Ashburn resident Nicole Helfen says she brings her 21-month-old daughter Abbey to the lessons to get her ready for the summer pool season.

“I want to make sure Abbey knows what to do in the water,” Mrs. Helfen says.

Ms. Boone keeps the tone light during the lesson. After Karleigh Pollock, 2, does a series of kicks, she and Ms. Boone indulge in blowing bubbles in the water.

The job is not always easy. Brock Lippy, 2, cried when getting in the water for the first four weeks of the session. “He would cry for the first 31 minutes” during the half-hour class, says mother and Ashburn resident, Sandi.

But Mrs. Lippy says she simply stuck with the classes and Brock now jumps into the water without a whimper.

Parents pay about $250 for 12 classes lasting 30 minutes each at the facility. Ms. Boone forecasts the school’s annual revenue will reach $500,000 in its first year.

Ms. Boone grew up swimming in North Carolina and swam competitively while attending the University of North Carolina in Chapel Hill.

She was a stay-at-home mom and volunteer swim coach for several years before starting her own fee-based lessons.

“After my divorce, I realized I couldn’t be a stay-at-home mom and be financially secure. So I decided to merge my passion of swimming with my knowledge of finances,” she explains.
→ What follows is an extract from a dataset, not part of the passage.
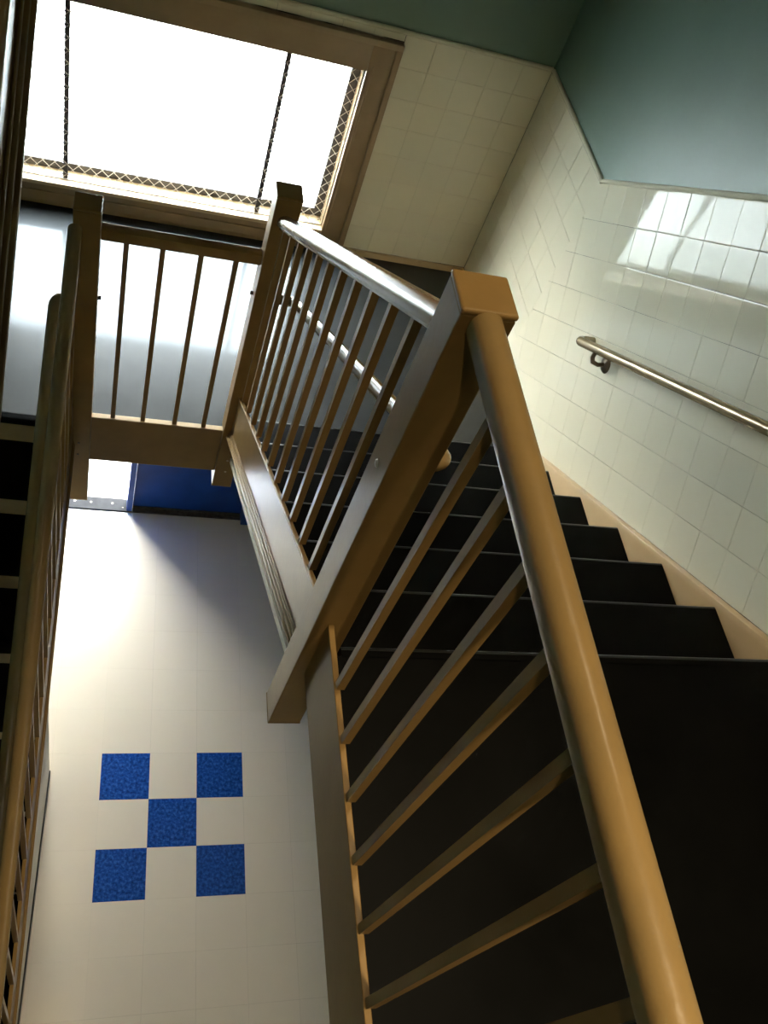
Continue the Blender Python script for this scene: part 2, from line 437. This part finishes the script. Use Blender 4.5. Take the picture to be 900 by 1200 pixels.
# door below the landing --------------------------------------------
b = MB()
b.box(DX1 + .005, DX1 + .115, YB - .045, YB + .15, 0, DZ1 + .10, .003); b.box(DX0 - .115, DX0 - .005, YB - .045, YB + .15, 0, DZ1 + .10, .003)
b.box(DX0 - .005, DX1 + .005, YB - .045, YB + .15, DZ1, DZ1 + .10, .003)
d1 = struct('door_1', b, M_blue)
part('door_mullion', MB().box(.058, .100, YB + .004, YB + .10, .012, DZ1, .004), M_blue, d1)
lf = part('door_leaf', MB().box(.104, DX1 + .002, YB + .045, YB + .09, .016, DZ1 - .004, .003), M_blue, d1)
part('push_bar', MB().tube([(.18, YB + .02, 1.02), (DX1 - .1, YB + .02, 1.02)], .018).box(.16, .20, YB + .0, YB + .046, .98, 1.06, .004).box(DX1 - .12, DX1 - .08, YB + .0, YB + .046, .98, 1.06, .004), M_thresh, lf)
part('kick_rail', MB().box(.106, DX1, YB + .040, YB + .0445, .012, .035), M_darkmetal, lf)
part('door_leaf', MB().box(DX0 - .05, DX0 - .005, YB + .152, YB + 1.0, .016, DZ1 - .004, .003), M_blue, d1, label='open leaf of the blue door swung outside')
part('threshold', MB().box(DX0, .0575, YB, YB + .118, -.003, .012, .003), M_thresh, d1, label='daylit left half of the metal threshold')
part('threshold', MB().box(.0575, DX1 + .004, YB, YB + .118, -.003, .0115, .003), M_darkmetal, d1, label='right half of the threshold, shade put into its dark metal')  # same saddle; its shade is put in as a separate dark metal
for x in (-.33, -.21, -.05): part('screw', MB().disc((x, YB + .065, .012), (0, 0, 1), .008, .002, 10, True), M_screw, d1, True)
part('screw', MB().disc((.03, YB + .03, .012), (0, 0, 1), .008, .002, 10, True), M_darkmetal, d1, True)
struct('added_hood', MB().box(DX0 - .5, DX1 + .5, 3.02, 4.15, 2.32, 2.44), M_ground)      # unseen hood, added to keep high sky light off the doorway
struct('trim_3', MB().box(DX0 - .2, DX1 + .2, YB + .15, 3.02, -.2, -.006), M_ground)

# spandrel wall under the left flight, turned with the flight
A = -1.26 * math.pi / 180
PIV = Vector((-.262, YL, 0))
Rz = Matrix.Rotation(A, 4, 'Z')
nll = lambda y: ZL + y * SL          # nosing line in the left flight's own frame (y = 0 at the landing edge)
y0, y1 = .77 - YL, -4.2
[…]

Ms. Boone started lessons in 2001 at the Tysons Sport and Health Club in McLean, where she leased two lanes of the club’s pool.

She had about 100 clients in two years and took a majority of them with her when she opened the center in Ashburn.

“It’s amazing how many parents make a 30-to-40 minute drive to let their children have lessons here,” she says.

Ms. Boone plans to open another facility in the near future. “But I’m in no hurry,” she adds. “I want to take this slow since finding quality staff is the hardest part of my job.”